◆ Listed records
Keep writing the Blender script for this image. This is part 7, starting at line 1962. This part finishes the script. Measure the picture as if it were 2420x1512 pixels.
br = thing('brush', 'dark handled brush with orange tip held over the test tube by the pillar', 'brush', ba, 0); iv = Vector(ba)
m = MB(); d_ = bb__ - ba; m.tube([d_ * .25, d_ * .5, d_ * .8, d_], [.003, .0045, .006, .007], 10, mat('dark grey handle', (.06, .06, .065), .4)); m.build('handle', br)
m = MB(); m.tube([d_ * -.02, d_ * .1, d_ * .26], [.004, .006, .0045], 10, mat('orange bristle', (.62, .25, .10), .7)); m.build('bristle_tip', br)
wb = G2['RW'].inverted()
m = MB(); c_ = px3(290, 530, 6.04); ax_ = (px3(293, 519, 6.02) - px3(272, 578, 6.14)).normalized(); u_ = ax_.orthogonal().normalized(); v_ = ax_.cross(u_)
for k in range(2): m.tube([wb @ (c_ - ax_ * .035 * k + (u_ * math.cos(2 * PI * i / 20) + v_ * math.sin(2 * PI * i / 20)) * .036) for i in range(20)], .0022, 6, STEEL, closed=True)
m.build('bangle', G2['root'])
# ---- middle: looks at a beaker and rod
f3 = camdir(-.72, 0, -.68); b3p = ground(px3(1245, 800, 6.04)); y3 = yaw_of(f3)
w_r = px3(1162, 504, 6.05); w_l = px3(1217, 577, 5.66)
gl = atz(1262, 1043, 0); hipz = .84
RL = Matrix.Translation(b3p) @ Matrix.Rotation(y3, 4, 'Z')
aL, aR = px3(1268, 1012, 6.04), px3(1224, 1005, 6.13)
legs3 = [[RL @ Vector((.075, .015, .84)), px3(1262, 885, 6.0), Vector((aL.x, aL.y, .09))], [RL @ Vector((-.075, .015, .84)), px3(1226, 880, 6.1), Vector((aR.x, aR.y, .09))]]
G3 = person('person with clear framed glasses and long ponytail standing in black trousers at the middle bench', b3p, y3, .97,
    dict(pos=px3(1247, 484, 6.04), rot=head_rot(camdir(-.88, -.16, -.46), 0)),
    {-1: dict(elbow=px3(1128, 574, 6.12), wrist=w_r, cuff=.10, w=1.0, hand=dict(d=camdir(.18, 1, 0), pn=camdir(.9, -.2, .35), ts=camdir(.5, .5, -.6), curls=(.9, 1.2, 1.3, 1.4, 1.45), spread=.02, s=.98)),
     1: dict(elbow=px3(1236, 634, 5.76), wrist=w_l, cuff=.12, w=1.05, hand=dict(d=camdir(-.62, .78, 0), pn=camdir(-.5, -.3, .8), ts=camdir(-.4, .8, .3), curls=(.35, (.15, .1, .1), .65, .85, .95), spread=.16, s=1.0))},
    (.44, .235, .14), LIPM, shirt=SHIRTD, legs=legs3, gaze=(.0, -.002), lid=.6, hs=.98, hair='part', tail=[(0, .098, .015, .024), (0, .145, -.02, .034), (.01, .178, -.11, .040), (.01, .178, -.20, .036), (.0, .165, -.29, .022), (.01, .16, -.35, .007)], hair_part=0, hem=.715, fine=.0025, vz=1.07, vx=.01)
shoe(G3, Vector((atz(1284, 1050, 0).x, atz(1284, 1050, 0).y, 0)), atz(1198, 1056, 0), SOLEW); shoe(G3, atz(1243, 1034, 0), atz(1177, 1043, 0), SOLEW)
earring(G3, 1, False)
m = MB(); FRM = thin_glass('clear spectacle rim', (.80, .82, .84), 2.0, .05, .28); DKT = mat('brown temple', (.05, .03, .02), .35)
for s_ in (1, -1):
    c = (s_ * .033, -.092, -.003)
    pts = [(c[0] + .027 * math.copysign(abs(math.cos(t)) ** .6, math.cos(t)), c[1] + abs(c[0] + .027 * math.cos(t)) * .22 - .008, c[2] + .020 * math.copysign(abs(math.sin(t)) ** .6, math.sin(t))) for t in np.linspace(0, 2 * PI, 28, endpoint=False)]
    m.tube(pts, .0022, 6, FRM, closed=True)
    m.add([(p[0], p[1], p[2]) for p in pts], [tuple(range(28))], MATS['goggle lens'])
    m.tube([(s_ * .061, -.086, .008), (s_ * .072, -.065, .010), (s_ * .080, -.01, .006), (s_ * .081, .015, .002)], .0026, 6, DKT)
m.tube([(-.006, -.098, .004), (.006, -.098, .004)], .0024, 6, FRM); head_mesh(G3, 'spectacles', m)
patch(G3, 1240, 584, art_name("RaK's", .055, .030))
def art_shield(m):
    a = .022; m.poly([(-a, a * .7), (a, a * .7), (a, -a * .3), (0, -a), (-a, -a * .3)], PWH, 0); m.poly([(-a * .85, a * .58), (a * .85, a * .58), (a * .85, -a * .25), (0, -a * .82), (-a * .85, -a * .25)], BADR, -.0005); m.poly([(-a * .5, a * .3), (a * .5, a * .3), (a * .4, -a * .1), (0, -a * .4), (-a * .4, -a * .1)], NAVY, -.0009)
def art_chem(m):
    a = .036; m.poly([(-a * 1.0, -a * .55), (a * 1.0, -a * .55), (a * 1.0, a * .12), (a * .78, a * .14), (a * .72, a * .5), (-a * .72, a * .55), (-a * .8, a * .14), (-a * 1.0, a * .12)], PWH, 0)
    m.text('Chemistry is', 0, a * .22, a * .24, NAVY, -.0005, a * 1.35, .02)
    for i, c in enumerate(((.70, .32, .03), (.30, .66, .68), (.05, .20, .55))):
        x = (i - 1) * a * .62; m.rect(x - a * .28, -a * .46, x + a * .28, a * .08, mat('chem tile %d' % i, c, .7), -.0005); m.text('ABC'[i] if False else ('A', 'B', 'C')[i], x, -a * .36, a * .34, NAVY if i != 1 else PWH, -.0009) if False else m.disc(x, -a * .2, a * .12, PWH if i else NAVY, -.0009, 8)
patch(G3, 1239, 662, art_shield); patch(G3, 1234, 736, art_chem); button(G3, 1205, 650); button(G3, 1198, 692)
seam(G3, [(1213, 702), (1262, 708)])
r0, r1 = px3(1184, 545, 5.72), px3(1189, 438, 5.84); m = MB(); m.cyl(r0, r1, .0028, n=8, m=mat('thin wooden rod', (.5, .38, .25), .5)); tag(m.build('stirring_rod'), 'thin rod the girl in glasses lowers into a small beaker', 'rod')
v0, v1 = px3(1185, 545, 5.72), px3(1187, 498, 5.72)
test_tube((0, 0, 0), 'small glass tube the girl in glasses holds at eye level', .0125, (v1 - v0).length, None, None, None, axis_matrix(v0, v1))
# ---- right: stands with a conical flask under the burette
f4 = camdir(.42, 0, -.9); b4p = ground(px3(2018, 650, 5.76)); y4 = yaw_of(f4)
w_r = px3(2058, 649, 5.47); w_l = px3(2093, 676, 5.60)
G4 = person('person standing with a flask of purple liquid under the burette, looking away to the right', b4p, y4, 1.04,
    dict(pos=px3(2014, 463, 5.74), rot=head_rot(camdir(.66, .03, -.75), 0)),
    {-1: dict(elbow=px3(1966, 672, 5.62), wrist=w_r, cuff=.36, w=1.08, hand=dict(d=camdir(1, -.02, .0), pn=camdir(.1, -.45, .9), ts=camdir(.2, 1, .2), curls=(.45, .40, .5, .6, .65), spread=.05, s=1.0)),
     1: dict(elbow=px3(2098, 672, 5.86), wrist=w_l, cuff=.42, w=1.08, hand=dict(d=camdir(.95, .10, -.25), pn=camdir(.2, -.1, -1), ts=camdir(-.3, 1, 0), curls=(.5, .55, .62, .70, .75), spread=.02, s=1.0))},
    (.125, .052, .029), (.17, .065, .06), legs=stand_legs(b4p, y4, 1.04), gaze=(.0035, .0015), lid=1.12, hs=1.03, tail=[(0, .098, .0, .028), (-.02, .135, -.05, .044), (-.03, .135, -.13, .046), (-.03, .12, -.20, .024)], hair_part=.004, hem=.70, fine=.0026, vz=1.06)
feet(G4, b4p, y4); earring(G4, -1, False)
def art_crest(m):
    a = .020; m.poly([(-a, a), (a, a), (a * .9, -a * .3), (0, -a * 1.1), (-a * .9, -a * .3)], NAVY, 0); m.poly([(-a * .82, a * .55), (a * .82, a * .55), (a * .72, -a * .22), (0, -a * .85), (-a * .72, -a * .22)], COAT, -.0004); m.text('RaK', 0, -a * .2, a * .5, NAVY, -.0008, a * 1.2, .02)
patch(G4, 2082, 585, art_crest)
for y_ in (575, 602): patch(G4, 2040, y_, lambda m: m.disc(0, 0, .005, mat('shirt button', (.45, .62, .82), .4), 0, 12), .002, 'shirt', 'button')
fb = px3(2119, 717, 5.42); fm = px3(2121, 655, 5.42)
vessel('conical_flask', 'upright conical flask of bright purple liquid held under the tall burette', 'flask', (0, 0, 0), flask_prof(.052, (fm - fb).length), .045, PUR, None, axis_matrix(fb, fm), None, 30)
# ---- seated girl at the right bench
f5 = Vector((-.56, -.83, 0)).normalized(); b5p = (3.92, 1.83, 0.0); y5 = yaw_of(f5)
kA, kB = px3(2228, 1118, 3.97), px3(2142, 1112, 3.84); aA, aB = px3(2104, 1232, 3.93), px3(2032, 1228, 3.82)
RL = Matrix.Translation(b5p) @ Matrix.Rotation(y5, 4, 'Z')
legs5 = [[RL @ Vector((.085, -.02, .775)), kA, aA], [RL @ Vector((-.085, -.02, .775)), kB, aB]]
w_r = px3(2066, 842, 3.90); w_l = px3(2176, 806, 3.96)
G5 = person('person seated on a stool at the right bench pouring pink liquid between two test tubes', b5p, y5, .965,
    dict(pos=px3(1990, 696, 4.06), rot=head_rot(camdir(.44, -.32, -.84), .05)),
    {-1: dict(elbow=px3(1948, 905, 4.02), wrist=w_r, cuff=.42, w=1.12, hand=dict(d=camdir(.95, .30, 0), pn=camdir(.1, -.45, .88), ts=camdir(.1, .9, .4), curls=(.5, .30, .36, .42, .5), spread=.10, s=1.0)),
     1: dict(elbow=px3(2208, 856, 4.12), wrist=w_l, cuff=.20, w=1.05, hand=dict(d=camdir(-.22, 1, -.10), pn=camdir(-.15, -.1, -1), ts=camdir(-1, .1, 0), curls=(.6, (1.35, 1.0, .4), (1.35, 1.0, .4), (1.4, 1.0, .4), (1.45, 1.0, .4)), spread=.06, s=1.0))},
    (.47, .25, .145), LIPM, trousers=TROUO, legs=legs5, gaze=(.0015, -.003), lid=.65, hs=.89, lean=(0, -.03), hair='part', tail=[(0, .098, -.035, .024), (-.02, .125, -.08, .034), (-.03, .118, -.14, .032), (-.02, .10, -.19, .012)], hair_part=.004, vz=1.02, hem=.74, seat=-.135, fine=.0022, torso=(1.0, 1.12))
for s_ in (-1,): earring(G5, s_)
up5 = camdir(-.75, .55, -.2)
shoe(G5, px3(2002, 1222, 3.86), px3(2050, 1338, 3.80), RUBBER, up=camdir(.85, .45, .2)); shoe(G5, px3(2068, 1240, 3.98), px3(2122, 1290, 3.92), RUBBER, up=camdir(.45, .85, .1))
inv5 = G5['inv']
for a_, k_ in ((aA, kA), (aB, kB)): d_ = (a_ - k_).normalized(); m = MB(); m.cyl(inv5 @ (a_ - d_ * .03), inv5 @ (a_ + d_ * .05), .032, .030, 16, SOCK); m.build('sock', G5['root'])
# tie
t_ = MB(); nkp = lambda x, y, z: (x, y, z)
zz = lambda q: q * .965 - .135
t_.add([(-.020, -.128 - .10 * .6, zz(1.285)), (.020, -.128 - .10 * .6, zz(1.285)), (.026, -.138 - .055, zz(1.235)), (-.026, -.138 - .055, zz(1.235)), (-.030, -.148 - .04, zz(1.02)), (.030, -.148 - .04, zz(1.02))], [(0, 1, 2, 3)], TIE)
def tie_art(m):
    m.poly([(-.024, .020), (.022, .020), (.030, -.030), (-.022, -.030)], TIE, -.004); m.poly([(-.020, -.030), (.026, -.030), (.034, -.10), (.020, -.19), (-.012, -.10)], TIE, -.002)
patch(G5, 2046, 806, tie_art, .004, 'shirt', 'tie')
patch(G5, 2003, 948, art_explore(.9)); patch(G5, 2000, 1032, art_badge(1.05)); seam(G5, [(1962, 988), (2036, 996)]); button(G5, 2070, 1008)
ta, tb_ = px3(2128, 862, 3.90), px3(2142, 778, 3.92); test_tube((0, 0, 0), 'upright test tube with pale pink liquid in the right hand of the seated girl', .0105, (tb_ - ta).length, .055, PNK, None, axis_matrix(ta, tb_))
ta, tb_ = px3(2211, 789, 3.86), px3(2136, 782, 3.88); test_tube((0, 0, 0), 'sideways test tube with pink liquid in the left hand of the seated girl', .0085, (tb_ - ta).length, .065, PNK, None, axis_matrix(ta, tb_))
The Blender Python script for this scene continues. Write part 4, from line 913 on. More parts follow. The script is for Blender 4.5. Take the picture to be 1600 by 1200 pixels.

◆ Short problem
How many of the lines in the listing above hold the word "Blender"? Report only that figure.

◆ Response for this exercise
2